People here are so friendly. Someone introduced me to Danny Vinik at Sundance. He gave me his number and we soon became good friends. He was the producer on Spun. He also runs brinkmedia.com, which is a group of different entertainment companies. During parts of the year, Dan drives around the country to different film and music festivals in a caravan of his 60s Dodge motor homes, called the BrinkMobiles. He shows his work, sells DVDs, negotiates deals, and holds court at the many parties he throws inside.

Tucson is small, but spread out. (Too much urban sprawl for me). I constantly find myself standing in front of another horrible development, shaking my head, and asking "Who approved that?" Lots of people in the arts end up doing lots of different things. Darren Clark is a photographer, fashion designer, landscaper, curator, t-shirt maker, interior designer with his own company patch&clark – a jack of all trades. He often works on film crews when they are shooting a film here. He is even a dresser with the Arizona Opera. He has so much energy; he seems more New York than Tucson.

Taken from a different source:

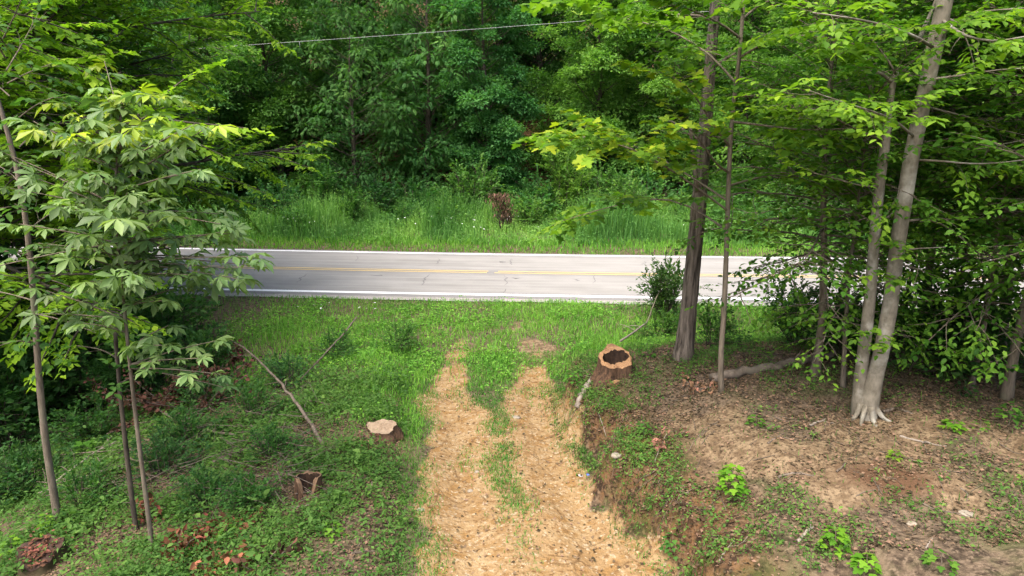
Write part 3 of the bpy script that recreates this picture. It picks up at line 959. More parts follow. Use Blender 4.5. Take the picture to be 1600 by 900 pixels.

There are a lot of films shot here, and no wonder, the light is fab and great by day or night. Sam Mendes just shot part of his new film for Focus Features here. The Tucson Inn is one of my favorite places. They shot the cult classic Perdita Durango here with Javier Bardem and Rosie Perez, fucking in almost every scene. I've been told that Georgia O'Keefe used to live here.

I love decay, and states of decay – so many remnants from the past. Both ancient and recent. They are everywhere here. Lots of old cars, old signs, old trailers, old cacti, even old ruins. Did you know it takes a cactus 75 years to grow an arm? It's the perfect backdrop for films – films like Traffic, Three Kings, Boys on the Side, Warhol's Lonesome Cowboys, Desert Bloom, Gunfight at the O.K. Corral, and, let's not forget, Oklahoma!

Tucson is the oldest continuously inhabited city in the United States. Thousands of years old. I wonder what the ancients would think of Tucson now.